8-K
Table of Contents

UNITED STATES
SECURITIES AND EXCHANGE COMMISSION

Washington, D.C. 20549

FORM 8-K

CURRENT REPORT

Pursuant to Section 13 or 15(d) of the Securities Exchange Act of 1934

Date of report (Date of earliest event reported):
December 10, 2004

LUCENT TECHNOLOGIES INC.

(Exact Name of Registrant as Specified in Charter)

Delaware


(State or Other Jurisdiction of Incorporation)
     
1-11639   22-3408857

 
 
 
(Commission File Number)   (IRS Employer Identification No.)
     
600 Mountain Avenue,    
Murray Hill, New Jersey   07974

 
 
 
(Address of principal executive offices)   (Zip Code)

(908) 582-8500


(Registrant’s telephone number)

Check the appropriate box below if the Form 8-K filing is intended to simultaneously satisfy the filing obligation of the registrant under any of the following provisions:

o Written communications pursuant to Rule 425 under the Securities Act (17 CFR 230.425)

o Soliciting material pursuant to Rule 14a-12 under the Exchange Act (17 CFR 240.14a-12)

o Pre-commencement communications pursuant to Rule 14d-2(b) under the Exchange Act (17 CFR 240.14d-2(b))

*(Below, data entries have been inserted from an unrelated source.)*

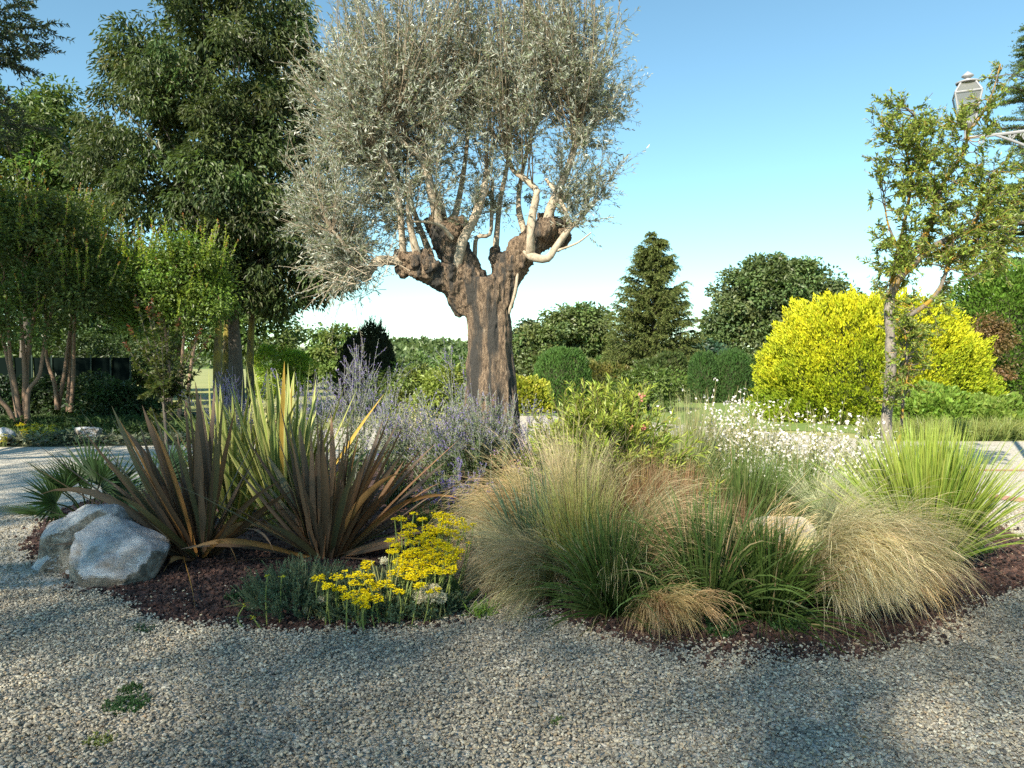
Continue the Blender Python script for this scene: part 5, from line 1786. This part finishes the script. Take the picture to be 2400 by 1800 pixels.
DG0, DG1 = A(.030, .055, .016), A(.085, .135, .035)
grass('grass_clump', 'dark green strappy grass tuft before the sweeping feather grass', gr(1440, 4.9), 760, (.35, .78), .009, .62, (.5, 2.2), DG0, DG1, 251, .12)
grass('grass_clump', 'tall broad-bladed green grass in the middle of the right half', gr(1665, 4.85), 460, (.4, .92), .0135, .48, (.4, 2.4), A(.035, .062, .018), A(.11, .165, .045), 252, .12)
grass('grass_clump', 'dark green grass tuft left of the golden feather grass', gr(1800, 4.8), 720, (.35, .78), .009, .58, (.5, 2.2), DG0, A(.095, .145, .032), 253, .12)
grass('grass_clump', 'small green grass tuft sprouting through the blond feather grass', gr(2048, 5.35), 260, (.3, .5), .007, .5, (.3, 1.2), DG0, DG1, 254, .09)
grass('grass_clump', 'blue-green lyme grass rising out of the straw plumes', gr(1262, 5.8), 120, (.55, .92), .013, .34, (.5, 1.5), A(.05, .085, .05), A(.10, .17, .105), 255, .14, (-.12, 0))
grass('grass_clump', 'grey-green grass blades before the reddish grass', gr(1600, 5.6), 220, (.4, .75), .010, .5, (.4, 1.6), A(.06, .095, .05), A(.17, .24, .13), 256, .2)
grass('grass_clump', 'dense green fountain grass below the white flowers', gr(1745, 7.2), 900, (.6, 1.0), .0055, .62, (.2, 1.0), A(.06, .07, .025), A(.12, .19, .05), 257, .2)
grass('grass_clump', 'second green fountain grass, behind the pale rock', gr(1860, 7.6), 600, (.55, .9), .0055, .62, (.2, 1.0), A(.06, .08, .025), A(.13, .20, .055), 258, .2)
grass('grass_clump', 'reddish brown grass stems left of the fountain grass', gr(1575, 6.7), 800, (.5, .85), .0042, .33, (.0, .6), A(.15, .065, .03), A(.34, .20, .11), 259, .22, (0, 0), 'straw')
grass('grass_clump', 'russet grass between straw plumes and green fountain grass', gr(1500, 6.9), 600, (.6, .95), .0042, .38, (.1, .8), A(.14, .07, .03), A(.32, .24, .12), 260, .2, (0, 0), 'straw')
grass('grass_clump', 'russet seed stems at the foot of the fountain grass', gr(1690, 6.4), 420, (.3, .6), .0042, .4, (.0, .6), A(.13, .06, .03), A(.30, .19, .11), 264, .2, (0, 0), 'straw')
grass('rush_clump', 'stiff pale upright rush with tawny tips behind the oleander', gr(1610, 9.4), 420, (.8, 1.35), .007, .26, (.0, .25), A(.16, .20, .07), A(.34, .34, .17), 261, .16)
grass('rush_clump', 'spiky pale green grass fan right of the oleander', gr(1585, 8.2), 420, (.7, 1.1), .006, .55, (.0, .4), A(.14, .18, .06), A(.30, .33, .15), 265, .14)
grass('blue_fescue', 'round blue-grey fescue ball before the pale rock', gr(1880, 5.95), 900, (.2, .32), .003, .75, (.0, .3), A(.07, .10, .09), A(.17, .21, .19), 262, .05)
grass('striped_grass', 'large yellow-green striped grass at the right of the bed', gr(2178, 5.95), 2000, (.5, 1.22), .011, .35, (.05, .8), A(.06, .11, .02), A(.30, .38, .065), 263, .13, (0, 0), 'blade', 11, None, .02, (.5, A(.10, .16, .03), A(.36, .40, .10)))
weed('small round-leaved weed under the middle dark green tuft', gr(1690, 4.55), .12, 70, .022, .02, A(.04, .085, .025), 265, .09)
weed('small round-leaved weed under the right dark green tuft', gr(1850, 4.6), .10, 60, .022, .02, A(.04, .085, .025), 266, .09)
grass('grass_clump', 'fresh green grass tuft left of the pale ground patch', gr(1000, 6.9), 150, (.25, .45), .012, .5, (.4, 1.5), A(.07, .12, .025), A(.16, .24, .06), 267, .1)
rock('garden_stone', 'pale weathered rock among the grasses of the right half', [(gr(1840, 6.5, .10), A(.27, .22, .24), 33, ((0, -.2, 1, .8),)), (gr(1785, 6.45, .06), A(.16, .16, .16), 34, ())], .018, M['dull_rock'], gr(1845, 6.3), .02)
rock('flat_patch', 'flat pale patch on the ground between the two halves of the bed', [(gr(1085, 8.4 - .0, .0), A(.22, .20, .05), 36, ((0, 0, 1, .8),))], .014, M['rock'], gr(1085, 8.4), .004)  # thin flat pale shape laid on the ground


# ------------------------------------------------------------------ gaura: a haze of white flowers
def gaura(label, base, n, H, spread, seed, foot=.25):
    rg = np.random.default_rng(seed)
    t = thing('gaura_plant', label, 'flower', base, 'white gaura behind the grasses')
    az = rg.uniform(0, 6.28, n)
    tl = np.abs(rg.normal(0, spread, n))
    D = np.stack([np.cos(az) * np.sin(tl), np.sin(az) * np.sin(tl), np.cos(tl)], 1)
    st = axes(base + disc(n, foot, rg), D, rg.uniform(.5, 1.1, n) * H, 9, rg.uniform(-.1, .5, n), .05, 1, None, rg)
    gs, gl, gf = Geo(), Geo(), Geo()
    tubes(gs, st, (.0034 * np.linspace(1, .5, 9))[None], A(.26, .24, .11), 3)
    leaves_on(gl, st, 60, .0, .75, .06, .015, A(.11, .15, .04), A(.27, .30, .11), .9, .22, .06, rg)
    m_ = n * 6
    i = np.repeat(np.arange(n), 6)
    tt = rg.uniform(.5, 1, m_)
    kk = np.minimum((tt * 8).astype(int), 7)
    P = st[i, kk] + (st[i, kk + 1] - st[i, kk]) * (tt * 8 - kk)[:, None] + rg.normal(size=(m_, 3)) * .012
    f = unit(randdir(m_, rg) + A(0, -.4, .4))
    s = unit(np.cross(f, randdir(m_, rg)))
    w2 = np.cross(f, s)
    for a in (.4, 1.25, 1.95, 2.8):
        leaves(gf, P, s * math.cos(a) + w2 * math.sin(a) + f * .25, f, .023, .018, jit(m_, A(.80, .76, .74), .06, .03, rg), .05, 0, .6)
    gs.obj('stalks', M['stem'], t)
    gl.obj('foliage', M['leaf'], t)
    gf.obj('flowers', M['petal'], t)


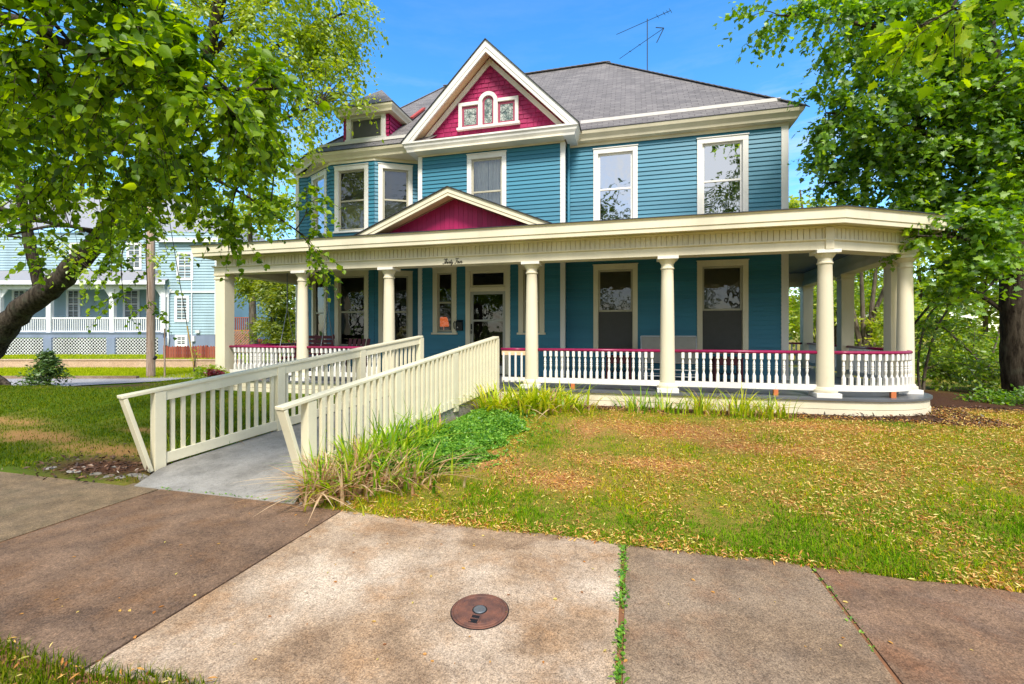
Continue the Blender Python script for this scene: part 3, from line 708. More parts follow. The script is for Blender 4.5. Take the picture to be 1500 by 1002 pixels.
mb = MB(); mb.beam((e1-0.02, 12.15, 7.86), (e1-0.02, 13.0, 8.55), 0.10, 0.05)
add('flashing', mb, M['redcap'], dr)

# ---- porch
PC = [(-9.15, 11.40), (-9.15, 8.55), (3.08, 8.55), (4.65, 9.45), (4.85, 12.3), (5.0, 15.2), (3.4, 15.2)]   # column line
mb = MB(); mb.sweep(PC, [(-0.15, 2.93), (0.15, 2.93), (0.15, 3.07), (-0.15, 3.07)])
beam = add('porch_beam', mb, M['cream'], house)
mb = MB(); mb.sweep(PC, [(-0.12, 3.0705), (0.165, 3.0705), (0.185, 3.085), (0.185, 3.10), (-0.12, 3.10)]); mb.sweep(PC, [(0.135, 3.285), (0.18, 3.30), (0.18, 3.315), (0.135, 3.315)])
add('beam_moulding', mb, M['cream'], beam)
mb = MB(); mb.sweep(PC, [(-0.10, 3.1005), (0.118, 3.1005), (0.118, 3.32), (-0.10, 3.32)])
for a, b in zip(PC, PC[1:]):
    fr = Fr(a, b); n = max(1, int(fr.len/0.088))
    for k in range(n):
        fr.box(mb, fr.len*k/n+0.006, fr.len*(k+1)/n-0.006, 0.11, 0.136, 3.1005, 3.319)
frieze = add('frieze', mb, M['cream'], house)
mb = MB(); mb.sweep(PC, [(-0.05, 3.3205), (0.43, 3.3205), (0.43, 3.34), (-0.05, 3.34)]); add('porch_soffit', mb, M['cream'], house)
mb = MB(); mb.sweep(PC, [(0.395, 3.295), (0.43, 3.295), (0.435, 3.36), (0.45, 3.37), (0.455, 3.50), (0.475, 3.53), (0.395, 3.53)])
add('porch_fascia', mb, M['cream'], house)
mb = MB(); mb.sweep(PC, [(0.30, 3.5305), (0.49, 3.5305), (0.49, 3.545), (0.30, 3.555)]); add('roof_edge', mb, M['drip'], house)
mb = MB(); mb.box(-9.3, 3.35, 8.45, 11.46, 3.325, 3.335)
mb.prism([(3.3505, 8.5, 3.325), (4.68, 9.35, 3.325), (5.0, 15.2, 3.325), (3.3505, 15.2, 3.325)], (0, 0, 0.01)); add('porch_ceiling', mb, M['greyceil'], house)
mb = MB()
O = [(-9.6, 8.08), (3.2, 8.08), (4.98, 9.12), (5.42, 15.6)]
uvpoly(mb, [(-9.6, 8.08, 3.55), (3.2, 8.08, 3.55), (3.35, 11.35, 4.08), (-9.6, 11.5, 4.08)], (1, 0, 0))
uvpoly(mb, [(3.2, 8.08, 3.55), (4.98, 9.12, 3.55), (3.35, 11.35, 4.08)], (0.86, 0.5, 0)); uvpoly(mb, [(4.98, 9.12, 3.55), (5.42, 15.6, 3.55), (3.35, 15.6, 4.08), (3.35, 11.35, 4.08)], (0, 1, 0))
add('porch_roof', mb, M['roof'], house)

# deck with its rounded corner, skirt boards below
def bez(p0, p1, p2, n): return [tuple((1-t)**2*a+2*t*(1-t)*b+t*t*c for a, b, c in zip(p0, p1, p2)) for t in [k/n for k in range(n+1)]]
CURVE = bez((3.0, 8.34), (4.72, 8.30), (4.98, 9.45), 18)
DP = [(-9.35, 11.44), (-9.35, 8.34)] + CURVE + [(5.1, 12.3), (5.3, 15.5), (3.34, 15.5)]
mb = MB(); poly = [(x, y, DECK-0.035) for x, y in DP] + [(3.34, 11.29, DECK-0.035), (-1.57, 11.29, DECK-0.035), (-1.57, 11.4, DECK-0.035), (-9.35, 11.46, DECK-0.035)]
mb.prism(poly, (0, 0, 0.035)); add('porch_deck', mb, M['deckgrey'], house)
mb = MB(); mb.sweep(DP, [(-0.06, 0.36), (-0.035, 0.36), (-0.035, 0.4945), (-0.06, 0.4945)]); mb.sweep(DP, [(-0.06, 0.10), (-0.022, 0.10), (-0.022, 0.352), (-0.06, 0.352)])
add('porch_skirt', mb, M['cream'], house)

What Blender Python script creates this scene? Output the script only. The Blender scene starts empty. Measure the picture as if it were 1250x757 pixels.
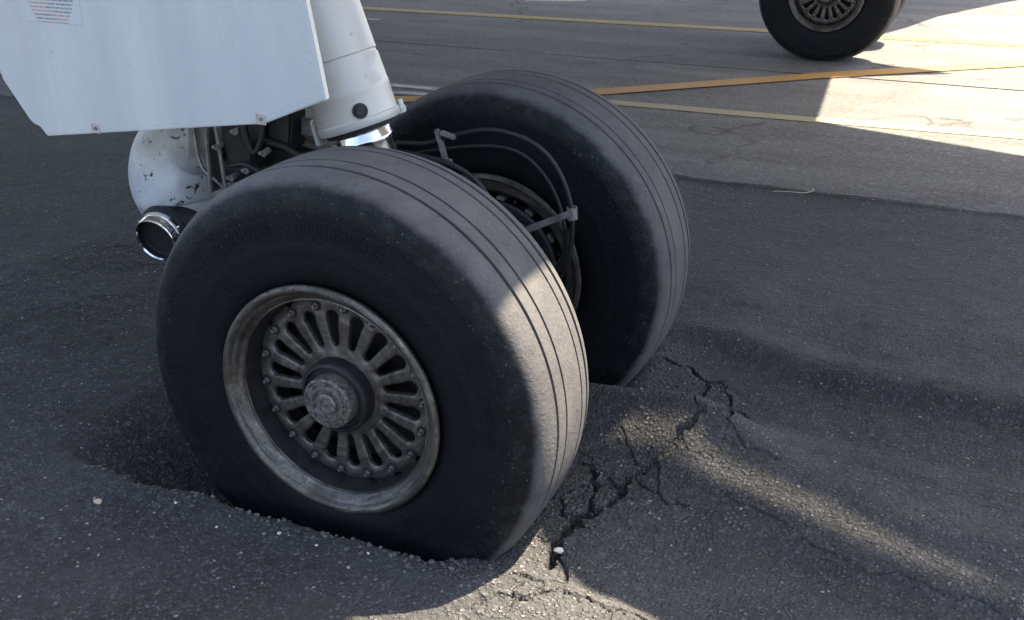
import bpy, bmesh, math, random
import numpy as np
from mathutils import Vector, Matrix
random.seed(4); rng = np.random.default_rng(7)
S = bpy.context.scene; C = S.collection
PI = math.pi
# ------------------------------------------------------------------ camera
HC = 1.758
Mw = Matrix(((1.0, -0.008, 0.0), (-0.003, -0.410, 0.912), (-0.007, -0.912, -0.410)))   # columns: camera right, down, forward in the world
fwd = Mw.col[2].normalized(); rgt = (Mw.col[0] - fwd * Mw.col[0].dot(fwd)).normalized(); upv = rgt.cross(fwd)
cam_d = bpy.data.cameras.new('camera'); cam = bpy.data.objects.new('camera', cam_d); C.objects.link(cam)
cam.matrix_world = Matrix(((rgt.x, upv.x, -fwd.x, 0), (rgt.y, upv.y, -fwd.y, 0), (rgt.z, upv.z, -fwd.z, HC), (0, 0, 0, 1)))
cam_d.sensor_width = 36; cam_d.lens = 36 * 1276.7 / 1250; cam_d.clip_start = 0.02; cam_d.clip_end = 3000
S.camera = cam
# gear frame: u along the rolling direction, v along the axle, origin on the ground below the outer near wheel
O = Vector((-0.386, 2.451, 0)); RL = Vector((0.909, -0.417, 0)).normalized(); AX = Vector((0.417, 0.909, 0)).normalized()
ROT = math.atan2(RL.y, RL.x)
KU, KV = 0.34, 0.47                                    # the sun stands high, to the right of the wheels
sun_v = (RL * KU + AX * KV + Vector((0, 0, 1))).normalized()
# ------------------------------------------------------------------ light
W = bpy.data.worlds.new('World'); S.world = W; W.use_nodes = True
nt = W.node_tree; bg = nt.nodes['Background']; sky = nt.nodes.new('ShaderNodeTexSky')
sky.sky_type = 'NISHITA'; sky.sun_disc = False; sky.air_density = 0.8; sky.dust_density = 3.0; sky.ozone_density = 0.7
sky.sun_elevation = math.asin(sun_v.z); sky.sun_rotation = math.atan2(sun_v.x, sun_v.y)
hs = nt.nodes.new('ShaderNodeHueSaturation'); hs.inputs['Saturation'].default_value = 0.86; nt.links.new(sky.outputs[0], hs.inputs['Color']); nt.links.new(hs.outputs[0], bg.inputs[0]); bg.inputs[1].default_value = 0.10
sl = bpy.data.lights.new('sun', 'SUN'); sl.energy = 5.0; sl.angle = math.radians(0.53); sl.color = (1.0, 0.85, 0.64)
so = bpy.data.objects.new('sun', sl); C.objects.link(so); so.rotation_euler = sun_v.to_track_quat('Z', 'Y').to_euler(); so.location = (0, 0, 30)
S.view_settings.view_transform = 'Standard'; S.view_settings.look = 'None'; S.view_settings.exposure = 2.47; S.view_settings.gamma = 1

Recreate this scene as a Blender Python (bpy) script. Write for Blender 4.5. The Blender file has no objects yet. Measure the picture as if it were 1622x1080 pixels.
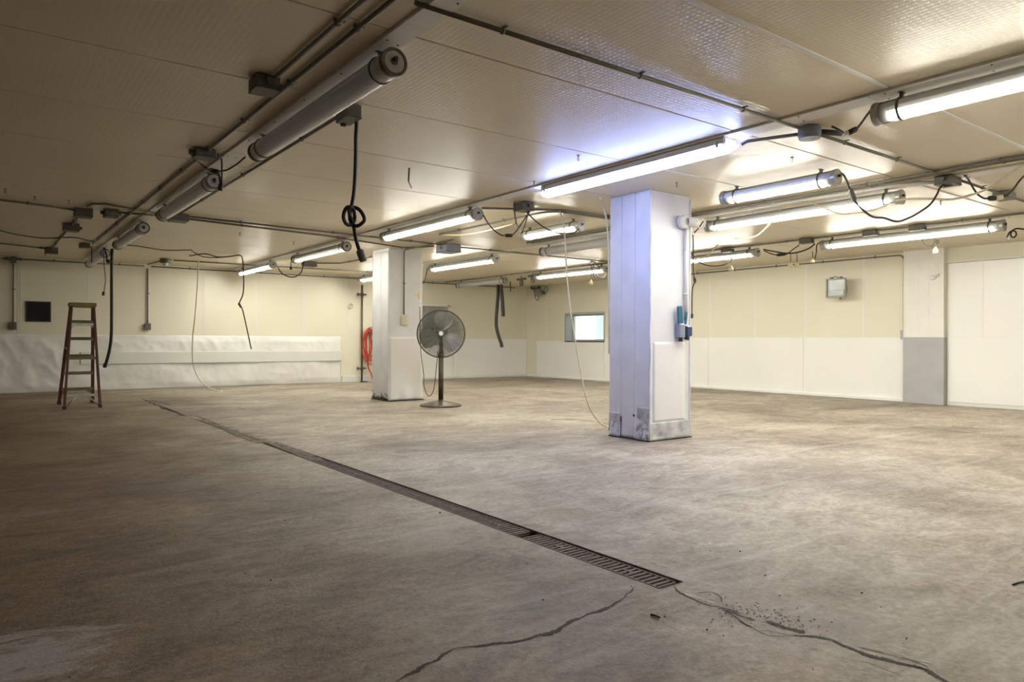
import bpy, math, random
from mathutils import Vector, Matrix, noise
random.seed(7)
S = bpy.context.scene
COL = S.collection

# ------------------------------------------------------------------ camera
F, YAW, PIT, ROL, CH = 1130.7, .6437, -.0003, .0041, 1.1
H = 2.765                                   # ceiling height
fw = Vector((math.sin(YAW)*math.cos(PIT), math.cos(YAW)*math.cos(PIT), math.sin(PIT)))
rt = fw.cross(Vector((0, 0, 1))).normalized(); up = rt.cross(fw)
rt, up = rt*math.cos(ROL)+up*math.sin(ROL), up*math.cos(ROL)-rt*math.sin(ROL)
C0 = Vector((0, 0, CH))
cam = bpy.data.cameras.new('camera'); cam.sensor_width = 36; cam.lens = F/1622*36
camo = bpy.data.objects.new('camera', cam); COL.objects.link(camo)
camo.matrix_world = Matrix(((rt.x, up.x, -fw.x, 0), (rt.y, up.y, -fw.y, 0), (rt.z, up.z, -fw.z, CH), (0, 0, 0, 1)))
S.camera = camo
def ray(x, y): return fw*F+rt*(x-811)-up*(y-540)
def onz(x, y, z=0.): d = ray(x, y); return C0+d*((z-CH)/d.z)
def onx(x, y, X): d = ray(x, y); return C0+d*(X/d.x)
def ony(x, y, Y): d = ray(x, y); return C0+d*(Y/d.y)
def dep(p): return (Vector(p)-C0).dot(fw)
def atd(x, y, d): return C0+ray(x, y)*(d/F)
def cable(pts, d0, d1=None):
    """points measured in the photograph, at distances running from d0 to d1"""
    d1 = d0 if d1 is None else d1
    n = len(pts)-1
    out = []
    for i, (x, y) in enumerate(pts):
        p = atd(x, y, 1/((1/d0)*(1-i/n)+(1/d1)*(i/n)))
        if p.z > H-.03: p = onz(x, y, H-.03)      # nothing above the ceiling
        out.append(p)
    return out
def spline(pts, k=6):
    P = [Vector(p) for p in pts]
    if len(P) < 3: return P
    out = []
    for i in range(len(P)-1):
        a, b, c, d = P[max(i-1, 0)], P[i], P[i+1], P[min(i+2, len(P)-1)]
        for j in range(k):
            t = j/k
            out.append(.5*((2*b)+(c-a)*t+(2*a-5*b+4*c-d)*t*t+(3*b-a-3*c+d)*t**3))
    return out+[P[-1]]

# ------------------------------------------------------------------ materials
def new_mat(name):
    m = bpy.data.materials.new(name); m.use_nodes = True
    nt = m.node_tree; nt.nodes.clear()
    o = nt.nodes.new('ShaderNodeOutputMaterial')
    return m, nt, o
def pm(name, col, rough=.5, metal=0., var=.12, vs=3., bump=0., bs=60., spec=.5, vdark=.6, stretch=None, coat=0):
    """procedural painted / metal surface: noise-varied colour and roughness, optional bump"""
    m, nt, o = new_mat(name); N = nt.nodes; L = nt.links
    b = N.new('ShaderNodeBsdfPrincipled'); L.new(b.outputs[0], o.inputs[0])
    b.inputs['Metallic'].default_value = metal; b.inputs['Specular IOR Level'].default_value = spec
    b.inputs['Coat Weight'].default_value = coat
    tc = N.new('ShaderNodeTexCoord'); mp = N.new('ShaderNodeMapping'); L.new(tc.outputs['Object'], mp.inputs[0])
    if stretch: mp.inputs['Scale'].default_value = stretch
    n = N.new('ShaderNodeTexNoise'); n.inputs['Scale'].default_value = vs; n.inputs['Detail'].default_value = 5
    L.new(mp.outputs[0], n.inputs['Vector'])
    r = N.new('ShaderNodeValToRGB'); L.new(n.outputs[0], r.inputs[0])
    r.color_ramp.elements[0].position = .3; r.color_ramp.elements[1].position = .7
    lo = [c*(1-var) for c in col]
    r.color_ramp.elements[0].color = (*lo, 1); r.color_ramp.elements[1].color = (*col, 1)
    L.new(r.outputs[0], b.inputs['Base Color'])
    mr = N.new('ShaderNodeMapRange'); L.new(n.outputs[0], mr.inputs[0])
    mr.inputs['To Min'].default_value = max(0, rough-.08); mr.inputs['To Max'].default_value = min(1, rough+.08)
    L.new(mr.outputs[0], b.inputs['Roughness'])
    if bump:
        n2 = N.new('ShaderNodeTexNoise'); n2.inputs['Scale'].default_value = bs; L.new(tc.outputs['Object'], n2.inputs['Vector'])
        bp = N.new('ShaderNodeBump'); bp.inputs['Strength'].default_value = bump; bp.inputs['Distance'].default_value = .01
        L.new(n2.outputs[0], bp.inputs['Height']); L.new(bp.outputs[0], b.inputs['Normal'])
    return m
def em(name, col, s):
    m, nt, o = new_mat(name)
    e = nt.nodes.new('ShaderNodeEmission'); e.inputs[0].default_value = (*col, 1); e.inputs[1].default_value = s
    nt.links.new(e.outputs[0], o.inputs[0]); return m
def sleeve_mat(name, clear, tint=(1, 1, 1), gr=.12, gk=0.):
    m, nt, o = new_mat(name); N = nt.nodes; L = nt.links
    t = N.new('ShaderNodeBsdfTransparent'); t.inputs[0].default_value = (*tint, 1)
    g = N.new('ShaderNodeBsdfGlossy'); g.inputs['Roughness'].default_value = gr
    d = N.new('ShaderNodeBsdfTranslucent'); d.inputs[0].default_value = (.93, .92, .92, 1)
    d2 = N.new('ShaderNodeBsdfDiffuse'); d2.inputs[0].default_value = (.93, .92, .92, 1)
    a = N.new('ShaderNodeMixShader'); a.inputs[0].default_value = .5; L.new(d.outputs[0], a.inputs[1]); L.new(d2.outputs[0], a.inputs[2])
    x = N.new('ShaderNodeMixShader'); x.inputs[0].default_value = 1-clear; L.new(t.outputs[0], x.inputs[1]); L.new(a.outputs[0], x.inputs[2])
    fr = N.new('ShaderNodeFresnel'); fr.inputs[0].default_value = 1.45
    y = N.new('ShaderNodeMixShader'); ad = N.new('ShaderNodeMath'); ad.inputs[1].default_value = gk; ad.use_clamp = True; L.new(fr.outputs[0], ad.inputs[0]); L.new(ad.outputs[0], y.inputs[0]); L.new(x.outputs[0], y.inputs[1]); L.new(g.outputs[0], y.inputs[2])
    L.new(y.outputs[0], o.inputs[0]); return m
LAMP = 118.; WRAP = 41.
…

o Pre-commencement communications pursuant to Rule 13e-4(c) under the Exchange Act (17 CFR 240.13e-4(c))

 


TABLE OF CONTENTS

Item 3.02. Unregistered Sale of Equity Securities
SIGNATURES
EXHIBIT INDEX
EX-4.1: WARRANT AGREEMENT


Table of Contents

Item 3.02. Unregistered Sale of Equity Securities.

On December 10, 2004, Lucent Technologies Inc. issued 200 million warrants as part of its global settlement approved by the U.S District Court in Newark, New Jersey on December 12, 2003 of what were 54 separate lawsuits, including the consolidated shareowner securities class action lawsuits and related ERISA, bondholder, derivative and state securities cases. Each warrant entitles the holder to purchase one share of the company’s common stock at an exercise price of $2.75 and has an expiration date of December 10, 2007. The warrants were not registered under the Securities Act of 1933 pursuant to an exemption under Section 3(a)(10) of that Act.

The company issued the warrants to the Depository Trust Company (DTC), which is acting as a clearinghouse for banks and brokerage firms that are receiving warrants on behalf of claimants as part of the settlement. The settlement required claimants to identify a brokerage account to be eligible to receive the warrants. Claimants whose recognized claim was valued at $3,000 or less and claimants who did not identify a brokerage account will receive a cash payout in lieu of receiving warrants. The claims administrator accepted approximately 522,000 claimants into the settlement, with about 200,000 of those claimants receiving warrants. The distribution of the warrants is being made pursuant to the plaintiffs’ plan of distribution, which was approved by the U.S. District Court on November 9, 2004.

The warrants are governed by the terms of a Warrant Agreement, dated as of December 10, 2004, between the company and The Bank of New York, as warrant agent.

 


Table of Contents

SIGNATURES

Pursuant to the requirements of the Securities Exchange Act of 1934, the registrant has duly caused this report to be signed on its behalf by the undersigned, hereunto duly authorized.

     
  LUCENT TECHNOLOGIES INC.
 
   
Date: December 10, 2004
  By: /s/ Michael C. Keefe
 
  Title: Michael C. Keefe
  Name: Managing Corporate Counsel and Assistant Secretary

EXHIBIT INDEX

Exhibits:

     
Exhibit 4.1
  Warrant Agreement (including Form of Warrant Certificate), dated as of December 10, 2004, between Lucent Technologies Inc. and The Bank of New York, as warrant agent.
 
   
Exhibit 4.2
  Stipulation and Agreement of Settlement dated September 22, 2003, in settlement of litigation in the U.S. District Court for the District of New Jersey, entitled In re Lucent Technologies Inc. Securities Litigation (incorporated by reference to Exhibit 4.8 to the registrant’s registration statement on Form S-3 (Registration No. 333-120984), filed with the SEC on December 3, 2004).